Saturday, June 23, 2018

Tragedy foretold: Documentary ‘Air India 182’ traces the heartache of a preventable terror attack

On June 23, 1985, a New Delhi-bound Air India flight took off from Toronto in Canada and a few hours later, plunged into the Atlantic Ocean. All 329 on board were killed after a bomb ripped through the aircraft in what is till date the worst mass murder in Canadian history. But several thousand miles away, another nation was also in shock.

Of the deceased, 24 people were Indian citizens and many others were Canadians of Indian origin. Moreover, the attack was a fallout of a recent and bloody event on Indian soil that played out hundreds of kilometres above sea level, off the coast of Ireland.

Believed to have been carried out by the Sikh militant group Babbar Khalsa, the bomb blast was aimed at sending a message to India one year after Prime Minister Indira Gandhi had ordered a military operation on the Golden Temple in Amritsar to crack down on separatist leader Jarnail Singh Bindrawale and his followers. Operation Bluestar (June 1-June 8, 1984) succeeded in killing Bindrawale, who had led the demand for an independent Khalistan homeland for the Sikhs, but the Sikh community across the world was outraged at the violent siege on their holiest shrine. That event had a long and bloody ripple effect, which included Gandhi’s assassination by her Sikh bodyguards later that year, violent anti-Sikh riots across India, and eventually, the explosion in the sky.

The ensuing trial, the lengthiest investigation in Canada, yielded little result: only one of the accused was convicted, another is believed to have been killed in a police encounter in India and two others were let off for lack of evidence. The incident has cast a long shadow on India-Canadian ties, most recently evident during Justin Trudeau’s visit to India in February. The Canadian prime minister got a frosty reception by New Delhi, in no small part because India believes that Canada continues to go soft on Sikh extremists.

The various strands of this tragedy, including the final hours of the passengers on board the flight, the complex and eventually unsuccessful investigation, and the pain of the families who lost their loved ones, were explored in a 2008 documentary by Sturla Gunnarsson. Air India 182 tries to construct – and de-construct – the events surrounding the tragedy, using interviews with investigative officers and families of the deceased, evidence from court documents, declassified intelligence reports and recordings from wiretaps on the suspects.

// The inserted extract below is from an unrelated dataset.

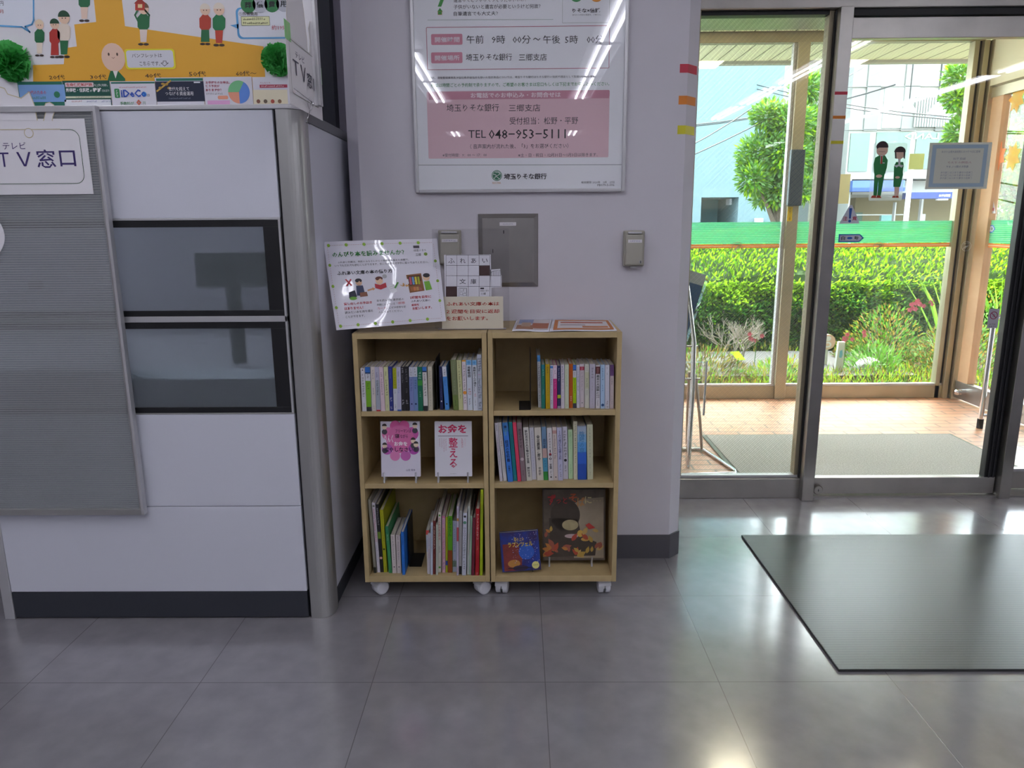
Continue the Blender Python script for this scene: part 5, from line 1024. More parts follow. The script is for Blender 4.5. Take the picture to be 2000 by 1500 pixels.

The documentary combines interviews and real footage from that period with docu-drama style re-enactments of the final hours of the passengers on board Flight 182. It also delves into another terror attack on the same day, which investigators believed was carried out by the same masterminds – the explosion at Narita International Airport in Japan, which killed two baggage handlers. That bomb was intended to cause a second plane crash, on Air India Flight 301, but burst prematurely.

Among those interviewed are officials from the Royal Canadian Mounted Police and the Canadian Security Intelligence Services, Air India staff members, prominent Sikhs in Canada and bereaved family members.

What stands out over the course of 90 riveting minutes are the many ominous signs – some literal, others symbolic – in the hours leading up to the crash. These fraught moments that were either overlooked or didn’t seem to amount to anything at the time paint a picture of a heartbreaking tragedy that was ultimately avoidable.